Canadian investors and investors worldwide are grappling with conflicted feelings about volatility and risk. Many have unrealistic return expectations and a significant number are downright misinformed about their options.

A new survey from Natixis Investment Managers examines responses from 9,100 investors in 23 countries, including responses from 300 Canadian investors with assets over $100,000. It found that Canadian investors trust their financial institutions and their financial advisors: Fully 91 per cent of those surveyed said their own financial advisor was trustworthy, 72 per cent trust their financial institutions and 79 per cent trust financial advisors generally.

To maintain those scores, however, particularly as volatility returns to markets, financial advisors may need to step up their game and help explain basic concepts like volatility, risk, return and active versus passive investing to clients.
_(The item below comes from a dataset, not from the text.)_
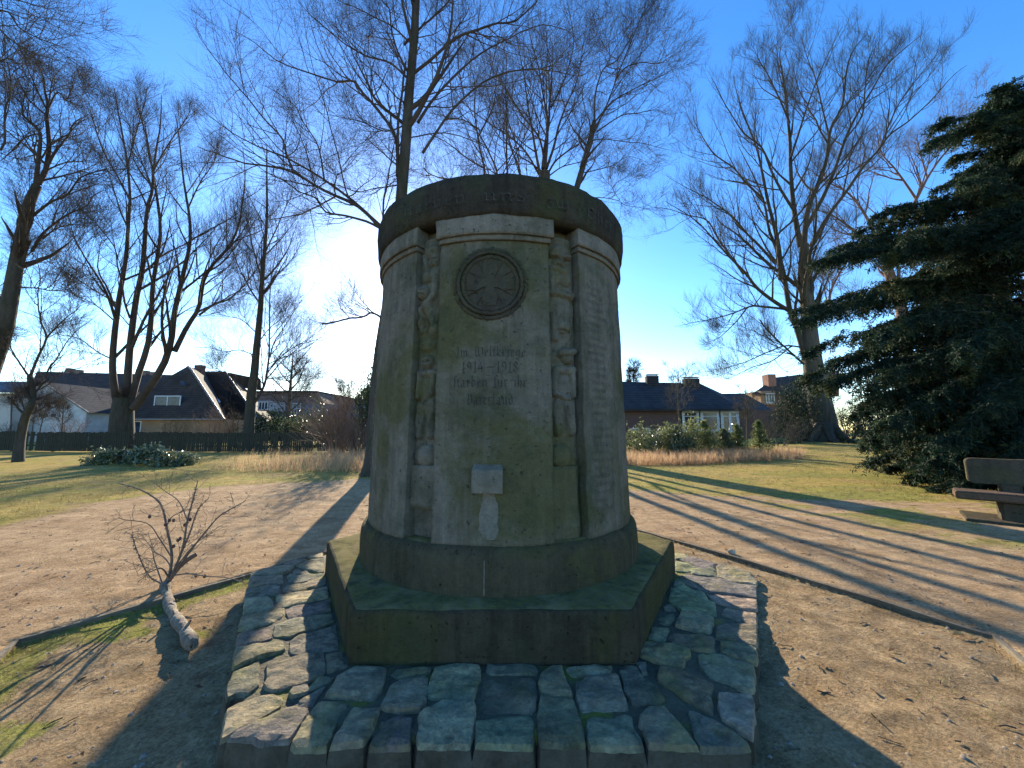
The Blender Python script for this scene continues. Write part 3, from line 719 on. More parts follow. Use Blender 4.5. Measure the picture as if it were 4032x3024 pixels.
pal = [(.35, .31, .22), (.40, .35, .235), (.31, .285, .21), (.45, .40, .265), (.31, .265, .215), (.37, .325, .215), (.47, .42, .285)]
for i, (pl, o) in enumerate(polys):
    t = rr.choice(pal); 
    if i == 43: t = (.30, .23, .17)
    slab(bmv, pl, o, (*[c*rr.uniform(.9, 1.1) for c in t], 1), rr.uniform(-.006, .008))
me = bpy.data.meshes.new('paving_stones'); me.from_pydata(bmv[0], [], bmv[1])
me.color_attributes.new('tint', 'FLOAT_COLOR', 'POINT').data.foreach_set('color', np.array(bmv[2], dtype=np.float32).ravel())
me.polygons.foreach_set('material_index', bmv[3]); me.update()
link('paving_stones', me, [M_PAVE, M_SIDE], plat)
# mortar bed
bm = bmesh.new(); prev = None
for f, z in ((1.0, -.04), (1.0, .1), (1.0, TW-.03), (.99, TW-.014), (.93, TW-.012), (.86, TW-.012), (.79, TW-.012), (.72, TW-.012), (.6, TW-.012)):
    ring = [bm.verts.new(p+rough(p, .008, 9)+rough(p, .004, 30)) for p in hexring(2.055*f-.045, z, 30)]
    if prev:
        for j in range(len(ring)): bm.faces.new((prev[j], prev[(j+1) % len(ring)], ring[(j+1) % len(ring)], ring[j])).smooth = True
    prev = ring
obj('mortar_bed', bm, M_MORT, plat)
# ================================================================== TREES
def gz(x, y): return float(gheight(np.array([x]), np.array([y]))[0])
def smooth_path(pts, n):
    """Catmull-Rom through pts (list of Vectors) -> (n,3) array"""
    P = [np.array(p) for p in pts]
    if len(P) == 2: return np.array([P[0]+(P[1]-P[0])*i/(n-1) for i in range(n)])
    P = [2*P[0]-P[1]]+P+[2*P[-1]-P[-2]]; out = []; m = len(P)-3
    for i in range(n):
        t = i/(n-1)*m; k = min(int(t), m-1); f = t-k; a, b, c, d = P[k:k+4]
        out.append(.5*((2*b)+(-a+c)*f+(2*a-5*b+4*c-d)*f*f+(-a+3*b-3*c+d)*f**3))
    return np.array(out)
def unit(a): return a/np.maximum(np.linalg.norm(a, axis=-1, keepdims=True), 1e-9)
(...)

Active management strategies

For example, respondents indicate that they tend to favour active management strategies. Seven in ten say they prefer an expert to find the best investment opportunities in the market and 79 per cent say it’s important to beat the benchmark. At the same time, however, 94 per cent say fees are an important consideration when they are selecting investments.

“Our survey shows that investors are inclined to prefer active investment strategies, but their quest for lower investment costs may be setting unrealistic expectations for what passive investments can actually deliver,” says Abe Goenka, CEO at Natixis Investment Managers Canada. The survey found that 55 per cent think index funds are less risky than other investments while 62 per cent think index funds can help minimize losses.

A deep disconnect

More, the survey’s authors found a deep disconnect about realistic return expectations. In Canada, individuals believe they need 9.1 per cent returns above inflation to meet their goals. Financial advisors say 5.7 per cent above inflation is a more realistic expectation.

While 77 per cent believe they understand market risks and 64 per cent say they are prepared for a market downturn, only 44 per cent of financial professionals surveyed say investors understand the risk and only 42 per cent are actually prepared for a downturn.

“Even though more than half of investors say the long-running bull market has made them feel secure about their investments, nearly eight in ten financial professionals say it’s simply made investors complacent about risk,” say the report’s authors.